DIGITAL LIBRARY
PEDAGOGICAL INNOVATION IN REDESIGNED LEARNING ENVIRONMENTS: EVIDENCE FROM A SCHOOL–UNIVERSITY PARTNERSHIP
Tel-Hai College, Shamir Research Institute (ISRAEL)
About this paper:
Appears in: INTED2026 Proceedings
Publication year: 2026
Article: 0677
ISBN: 978-84-09-82385-7
ISSN: 2340-1079
doi: 10.21125/inted.2026.0677
Conference name: 20th International Technology, Education and Development Conference
Dates: 2-4 March, 2026
Location: Valencia, Spain
Abstract:
Innovative Learning Environments (ILEs) are widely promoted to support student-centered and constructivist pedagogies, yet redesigned spaces alone do not ensure improved teaching. Effective implementation depends on teachers’ ability to design and enact constructivist tasks. Research–Practice Partnerships (RPPs) provide a promising framework for supporting sustained, evidence-informed pedagogical change by bringing together practitioners and researchers in long-term collaborations focused on real educational problems.

This study examines how pedagogical practices are enacted in ILEs within a multi-year RPP. Research questions:
(1) How are pedagogical practices enacted in ILEs compared to traditional classrooms?
(2) How does enacted pedagogy relate to students’ motivation and personal responsibility over time?

The study was conducted in three schools located within the same geographical region and in close proximity to the researchers’ academic institution. Across all three sites, innovative and traditional learning spaces co-existed at each grade level, enabling systematic comparison of enacted pedagogy.

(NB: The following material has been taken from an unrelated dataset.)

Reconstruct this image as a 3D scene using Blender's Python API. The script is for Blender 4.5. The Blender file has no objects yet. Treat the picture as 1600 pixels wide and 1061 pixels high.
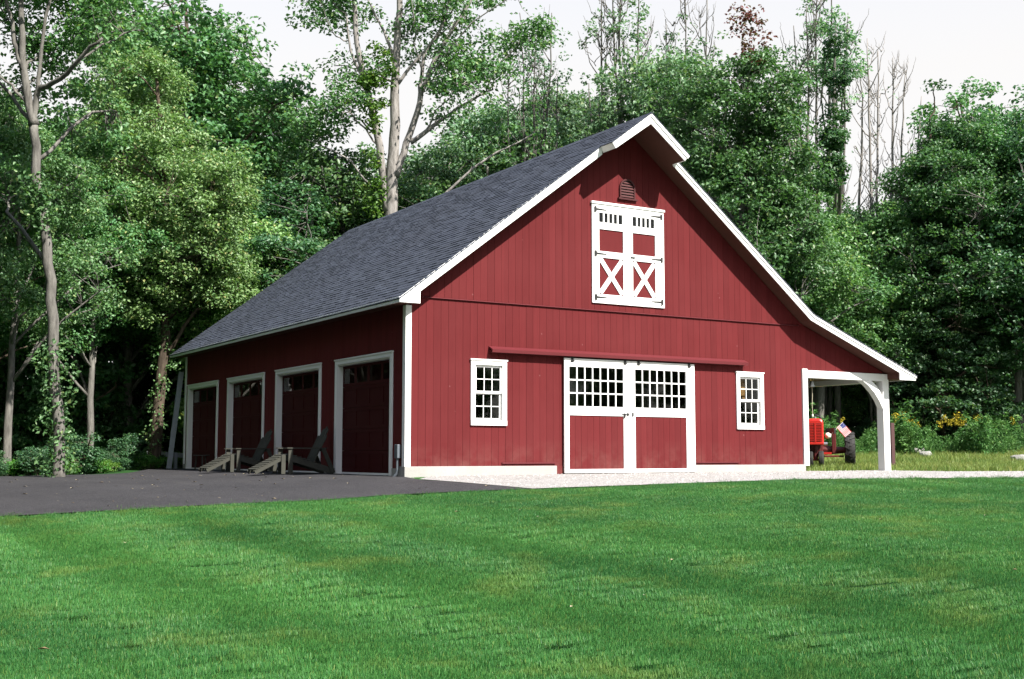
import bpy, bmesh, math, random
import numpy as np
from mathutils import Vector, Matrix

scn = bpy.context.scene
R = math.radians
# ------------------------------------------------------------------ camera
CAM = np.array([-10.5242, -21.1233, 0.4055]); YAW, PITCH, ROLL, FPX = 0.5505, 0.0963, -0.0007, 1875.1
cam = bpy.data.cameras.new('camera'); camo = bpy.data.objects.new('camera', cam)
scn.collection.objects.link(camo); scn.camera = camo
camo.location = CAM; camo.rotation_mode = 'XYZ'
camo.rotation_euler = (math.pi / 2 + PITCH, 0, -YAW)
cam.sensor_width = 36; cam.lens = FPX / 1600 * 36; cam.clip_start = 0.1; cam.clip_end = 3000
# ------------------------------------------------------------------ sky, sun, exposure
SUNV = Vector((0.25, -1.0, 1.08)).normalized()          # towards the sun
w = bpy.data.worlds.new('World'); scn.world = w; w.use_nodes = True
nt = w.node_tree; bg = nt.nodes['Background']
sky = nt.nodes.new('ShaderNodeTexSky'); sky.sky_type = 'NISHITA'; sky.sun_disc = False
sky.sun_elevation = math.asin(SUNV.z); sky.sun_rotation = math.atan2(SUNV.x, SUNV.y)
sky.air_density = 1.0; sky.dust_density = 0.5; sky.ozone_density = 1.0
veil = nt.nodes.new('ShaderNodeMix'); veil.data_type = 'RGBA'      # thin white cloud and haze, thinning towards the zenith
veil.inputs[7].default_value = (2.92, 2.80, 2.66, 1)
tcw = nt.nodes.new('ShaderNodeTexCoord'); sxw = nt.nodes.new('ShaderNodeSeparateXYZ'); mrw = nt.nodes.new('ShaderNodeMapRange')
nt.links.new(tcw.outputs['Generated'], sxw.inputs[0]); nt.links.new(sxw.outputs['Z'], mrw.inputs['Value'])
for k_, v_ in (('From Min', 0.30), ('From Max', 0.95), ('To Min', 0.92), ('To Max', 0.12)): mrw.inputs[k_].default_value = v_
nt.links.new(mrw.outputs['Result'], veil.inputs[0])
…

To address the second research question, one school was selected for the longitudinal examination of students’ motivation and personal responsibility. In this school, a cohort of Grade 9 students was followed over two years, through the end of Grade 10. A total of 131 students participated in the study: 75 students enrolled in the innovative program and 56 students in traditional classrooms.

Data were collected through classroom observations, analysis of learning tasks, and pre- and post-questionnaires administered to students. A total of 478 classroom observations were conducted. In addition, 307 learning tasks were. For the student component, pre- and post-questionnaires measuring intrinsic motivation and personal responsibility for learning were administered over two consecutive school years. The questionnaire items were drawn from the Ministry of Education’s national school climate surveys.

Analysis of pedagogical practices revealed that lecture-based teaching appeared much more frequently in traditional classrooms (63%) than in innovative spaces (36%), a difference confirmed by a large and significant chi-square effect (χ²=97.958, p<.001, Cramer’s V=.453). Conversely, cooperative learning was substantially more prevalent in innovative environments (35% vs. 15%, χ²=74.465, p<.001, V=.395). Individual learning also appeared more often in innovative spaces (29% vs. 22%, χ²=42.410, p=.006, V=.298). Practices reflecting pedagogical differentiation—adapting to differences between learners—were observed markedly more in innovative settings (85% vs. 56%, χ²=49.928, p<.001, V=.323). Similarly, tasks that encourage learners’ choice were more common in innovative classrooms (76% vs. 51%, χ²=32.314, p<.001, V=.260).

No significant differences were found between learning spaces regarding the complexity levels by Blooms’ taxonomy in the learning tasks. No significant differences emerged between innovative and traditional spaces in the level of teachers’ explicit instruction of learning skills. Overall, the degree of explicitness was low in both environments.

This study contributes to a deeper understanding of how pedagogical practices unfold within innovative learning environments and demonstrates the value of RPP-based processes for supporting evidence-informed, sustainable improvements in teaching and learning.
Keywords:
Pedagogical innovation, Research–practice partnership, Evidence-informed improvement, Longitudinal study.